● **STATED EXERCISE**:
Count how many lines contain the word "scene". Respond with the number alone.

● **SOURCE MATERIAL**:
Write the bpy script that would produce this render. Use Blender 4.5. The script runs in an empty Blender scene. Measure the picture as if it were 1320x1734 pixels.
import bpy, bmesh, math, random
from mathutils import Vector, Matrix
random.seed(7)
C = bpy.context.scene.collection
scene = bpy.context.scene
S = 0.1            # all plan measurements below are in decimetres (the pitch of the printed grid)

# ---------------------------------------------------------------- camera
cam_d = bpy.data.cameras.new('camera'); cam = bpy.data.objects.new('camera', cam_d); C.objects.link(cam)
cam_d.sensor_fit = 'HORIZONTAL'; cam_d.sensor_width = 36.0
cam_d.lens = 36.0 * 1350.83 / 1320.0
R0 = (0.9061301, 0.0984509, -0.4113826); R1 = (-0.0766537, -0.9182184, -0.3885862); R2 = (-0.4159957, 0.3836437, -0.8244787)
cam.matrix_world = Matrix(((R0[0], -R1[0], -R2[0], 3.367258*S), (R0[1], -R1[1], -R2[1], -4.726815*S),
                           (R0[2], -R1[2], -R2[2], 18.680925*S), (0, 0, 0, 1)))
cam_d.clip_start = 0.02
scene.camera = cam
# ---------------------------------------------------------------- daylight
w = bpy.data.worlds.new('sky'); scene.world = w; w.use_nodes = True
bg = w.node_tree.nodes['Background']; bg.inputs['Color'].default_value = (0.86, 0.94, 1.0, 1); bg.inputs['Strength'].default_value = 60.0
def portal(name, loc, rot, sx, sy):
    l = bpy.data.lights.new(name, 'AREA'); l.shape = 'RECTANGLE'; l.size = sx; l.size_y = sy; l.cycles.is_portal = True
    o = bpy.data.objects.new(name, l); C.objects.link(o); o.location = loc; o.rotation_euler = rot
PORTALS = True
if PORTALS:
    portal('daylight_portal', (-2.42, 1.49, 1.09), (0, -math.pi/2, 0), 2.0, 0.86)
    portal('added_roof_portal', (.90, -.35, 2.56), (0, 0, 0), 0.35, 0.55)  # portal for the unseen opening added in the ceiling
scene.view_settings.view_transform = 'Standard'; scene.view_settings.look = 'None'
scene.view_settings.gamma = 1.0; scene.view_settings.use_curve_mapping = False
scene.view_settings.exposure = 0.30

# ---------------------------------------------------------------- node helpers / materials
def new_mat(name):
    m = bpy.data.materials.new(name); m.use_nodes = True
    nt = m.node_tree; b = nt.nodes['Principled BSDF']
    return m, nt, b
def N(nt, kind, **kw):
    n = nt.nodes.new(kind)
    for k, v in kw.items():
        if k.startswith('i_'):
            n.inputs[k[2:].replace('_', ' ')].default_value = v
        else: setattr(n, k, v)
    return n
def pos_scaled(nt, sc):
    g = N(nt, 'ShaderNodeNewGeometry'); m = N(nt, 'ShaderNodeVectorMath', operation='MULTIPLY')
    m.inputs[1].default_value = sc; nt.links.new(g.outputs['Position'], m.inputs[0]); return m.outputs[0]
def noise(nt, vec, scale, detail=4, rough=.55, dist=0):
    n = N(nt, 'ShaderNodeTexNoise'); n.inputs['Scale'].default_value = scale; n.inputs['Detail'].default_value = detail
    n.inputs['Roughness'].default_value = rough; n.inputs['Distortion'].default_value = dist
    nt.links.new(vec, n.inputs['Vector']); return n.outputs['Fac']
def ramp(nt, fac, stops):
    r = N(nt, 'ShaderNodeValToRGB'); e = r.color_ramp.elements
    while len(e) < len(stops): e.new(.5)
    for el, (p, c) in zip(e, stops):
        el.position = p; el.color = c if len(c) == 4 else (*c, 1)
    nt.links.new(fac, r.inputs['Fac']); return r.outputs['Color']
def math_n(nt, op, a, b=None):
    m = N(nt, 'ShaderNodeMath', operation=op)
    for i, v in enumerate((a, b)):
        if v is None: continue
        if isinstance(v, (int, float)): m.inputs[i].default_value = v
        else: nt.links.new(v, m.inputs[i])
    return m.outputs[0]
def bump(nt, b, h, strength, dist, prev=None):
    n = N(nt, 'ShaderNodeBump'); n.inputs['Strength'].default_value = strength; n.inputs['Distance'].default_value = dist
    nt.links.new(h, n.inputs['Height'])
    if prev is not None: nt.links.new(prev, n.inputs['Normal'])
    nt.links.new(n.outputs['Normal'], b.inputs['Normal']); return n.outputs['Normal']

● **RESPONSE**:
8